%%

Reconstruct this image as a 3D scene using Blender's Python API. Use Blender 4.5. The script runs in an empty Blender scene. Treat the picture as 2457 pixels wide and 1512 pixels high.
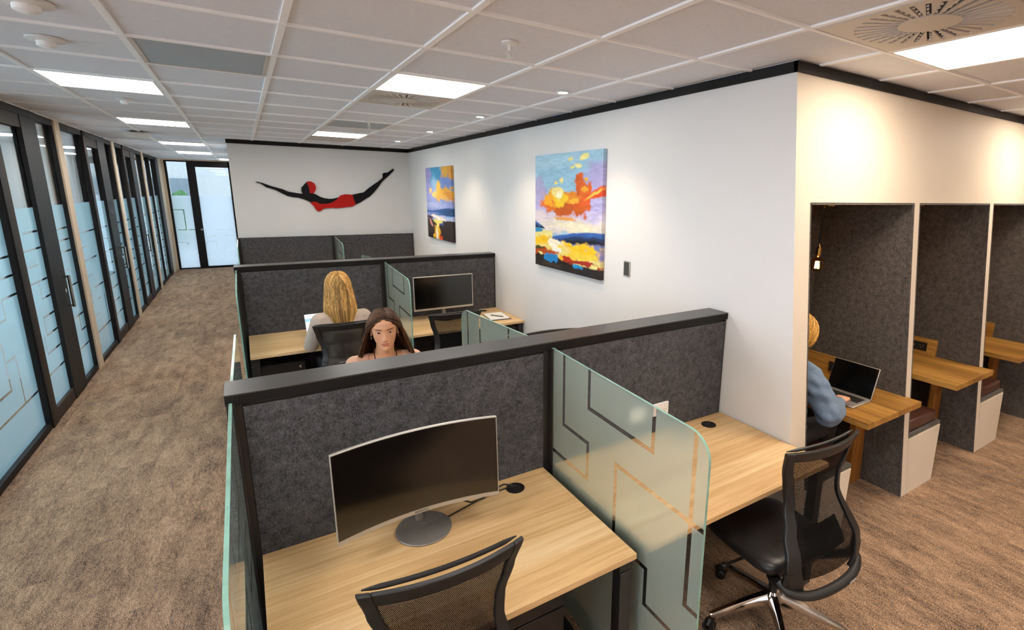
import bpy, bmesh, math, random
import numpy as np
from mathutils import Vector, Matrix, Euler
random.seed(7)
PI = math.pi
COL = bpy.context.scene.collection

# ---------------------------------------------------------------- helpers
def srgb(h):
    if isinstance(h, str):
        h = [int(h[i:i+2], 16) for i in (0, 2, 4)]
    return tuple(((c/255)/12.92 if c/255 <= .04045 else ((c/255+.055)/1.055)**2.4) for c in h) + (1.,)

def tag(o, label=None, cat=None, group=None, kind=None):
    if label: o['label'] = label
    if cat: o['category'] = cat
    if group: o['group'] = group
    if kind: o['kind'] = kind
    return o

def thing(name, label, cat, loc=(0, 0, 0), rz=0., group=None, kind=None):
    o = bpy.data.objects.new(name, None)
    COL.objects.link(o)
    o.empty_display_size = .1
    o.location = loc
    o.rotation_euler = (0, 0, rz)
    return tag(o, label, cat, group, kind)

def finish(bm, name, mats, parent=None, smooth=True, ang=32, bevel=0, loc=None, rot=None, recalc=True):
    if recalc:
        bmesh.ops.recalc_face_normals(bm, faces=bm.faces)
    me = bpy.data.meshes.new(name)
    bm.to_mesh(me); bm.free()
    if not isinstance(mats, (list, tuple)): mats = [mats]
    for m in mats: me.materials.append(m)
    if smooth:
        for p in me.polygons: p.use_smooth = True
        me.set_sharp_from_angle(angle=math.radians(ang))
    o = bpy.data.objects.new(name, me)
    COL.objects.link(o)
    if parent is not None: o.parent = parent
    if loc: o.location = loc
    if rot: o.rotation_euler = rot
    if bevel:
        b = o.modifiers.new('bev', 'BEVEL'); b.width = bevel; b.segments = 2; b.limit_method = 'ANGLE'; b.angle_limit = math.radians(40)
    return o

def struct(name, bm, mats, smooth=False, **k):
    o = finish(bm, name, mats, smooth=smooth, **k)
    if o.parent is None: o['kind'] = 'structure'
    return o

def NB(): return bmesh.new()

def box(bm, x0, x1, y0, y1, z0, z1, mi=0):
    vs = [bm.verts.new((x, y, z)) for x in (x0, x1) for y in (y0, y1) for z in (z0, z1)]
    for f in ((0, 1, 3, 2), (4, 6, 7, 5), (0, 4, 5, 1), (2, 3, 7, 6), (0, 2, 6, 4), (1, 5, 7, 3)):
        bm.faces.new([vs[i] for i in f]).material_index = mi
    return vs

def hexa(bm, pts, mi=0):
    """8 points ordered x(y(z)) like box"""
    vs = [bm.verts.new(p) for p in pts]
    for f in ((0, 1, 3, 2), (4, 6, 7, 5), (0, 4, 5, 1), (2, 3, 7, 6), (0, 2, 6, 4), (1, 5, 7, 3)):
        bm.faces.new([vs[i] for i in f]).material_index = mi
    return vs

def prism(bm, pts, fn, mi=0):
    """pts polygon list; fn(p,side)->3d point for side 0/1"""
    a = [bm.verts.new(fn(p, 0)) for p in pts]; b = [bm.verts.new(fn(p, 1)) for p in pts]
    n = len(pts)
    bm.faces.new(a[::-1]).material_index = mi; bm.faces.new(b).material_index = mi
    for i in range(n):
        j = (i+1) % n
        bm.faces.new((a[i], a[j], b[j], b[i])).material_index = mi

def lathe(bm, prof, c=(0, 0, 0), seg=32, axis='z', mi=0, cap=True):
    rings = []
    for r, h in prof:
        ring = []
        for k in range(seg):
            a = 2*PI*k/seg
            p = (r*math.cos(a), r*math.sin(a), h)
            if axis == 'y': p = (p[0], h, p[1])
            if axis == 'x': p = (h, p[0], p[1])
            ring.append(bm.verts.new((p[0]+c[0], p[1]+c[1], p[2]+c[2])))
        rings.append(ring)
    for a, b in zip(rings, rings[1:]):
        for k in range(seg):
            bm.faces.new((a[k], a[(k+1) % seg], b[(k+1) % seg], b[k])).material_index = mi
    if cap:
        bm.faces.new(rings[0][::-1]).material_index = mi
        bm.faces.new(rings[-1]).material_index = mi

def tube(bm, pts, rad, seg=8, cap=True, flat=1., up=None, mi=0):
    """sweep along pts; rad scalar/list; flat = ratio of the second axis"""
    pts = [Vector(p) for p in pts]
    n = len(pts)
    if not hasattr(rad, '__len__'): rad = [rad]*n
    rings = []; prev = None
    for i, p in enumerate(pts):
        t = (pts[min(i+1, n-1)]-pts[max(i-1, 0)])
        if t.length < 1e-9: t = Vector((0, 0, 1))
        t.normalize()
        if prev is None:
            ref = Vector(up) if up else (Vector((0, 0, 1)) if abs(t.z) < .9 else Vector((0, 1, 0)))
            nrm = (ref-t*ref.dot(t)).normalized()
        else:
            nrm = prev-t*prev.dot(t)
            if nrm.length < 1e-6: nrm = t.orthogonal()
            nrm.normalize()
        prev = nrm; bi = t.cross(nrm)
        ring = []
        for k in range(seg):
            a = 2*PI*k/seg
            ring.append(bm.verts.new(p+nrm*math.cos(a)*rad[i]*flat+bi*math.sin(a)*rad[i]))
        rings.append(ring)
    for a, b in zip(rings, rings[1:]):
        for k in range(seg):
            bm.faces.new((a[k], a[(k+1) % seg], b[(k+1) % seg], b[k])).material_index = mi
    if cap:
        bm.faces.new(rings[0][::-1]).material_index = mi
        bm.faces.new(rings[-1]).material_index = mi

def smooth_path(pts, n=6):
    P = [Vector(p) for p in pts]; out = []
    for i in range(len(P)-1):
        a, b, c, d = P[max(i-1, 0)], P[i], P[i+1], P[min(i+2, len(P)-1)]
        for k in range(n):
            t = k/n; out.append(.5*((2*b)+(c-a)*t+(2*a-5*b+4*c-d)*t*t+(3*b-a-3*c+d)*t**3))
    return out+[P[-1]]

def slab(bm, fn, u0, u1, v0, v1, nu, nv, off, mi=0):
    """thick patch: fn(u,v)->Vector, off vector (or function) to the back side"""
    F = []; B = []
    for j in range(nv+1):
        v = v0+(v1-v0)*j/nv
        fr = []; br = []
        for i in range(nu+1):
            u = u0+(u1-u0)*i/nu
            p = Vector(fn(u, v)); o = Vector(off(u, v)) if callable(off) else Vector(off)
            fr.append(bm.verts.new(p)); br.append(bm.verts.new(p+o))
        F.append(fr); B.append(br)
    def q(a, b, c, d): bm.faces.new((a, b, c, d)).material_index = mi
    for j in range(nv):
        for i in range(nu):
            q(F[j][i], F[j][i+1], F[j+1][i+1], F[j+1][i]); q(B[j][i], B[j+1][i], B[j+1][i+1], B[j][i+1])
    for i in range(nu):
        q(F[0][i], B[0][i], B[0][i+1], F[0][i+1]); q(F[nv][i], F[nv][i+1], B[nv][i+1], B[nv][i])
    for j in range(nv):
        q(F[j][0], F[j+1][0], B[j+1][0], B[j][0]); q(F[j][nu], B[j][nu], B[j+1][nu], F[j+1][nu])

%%

#### BRIEF
Restate the material word for word from its first line through the line containing "COL = bpy.context.scene.collection", both included; the pictures do not belong in it.

#### EXERCISE RESPONSE
Reconstruct this image as a 3D scene using Blender's Python API. Use Blender 4.5. The script runs in an empty Blender scene. Treat the picture as 2457 pixels wide and 1512 pixels high.
import bpy, bmesh, math, random
import numpy as np
from mathutils import Vector, Matrix, Euler
random.seed(7)
PI = math.pi
COL = bpy.context.scene.collection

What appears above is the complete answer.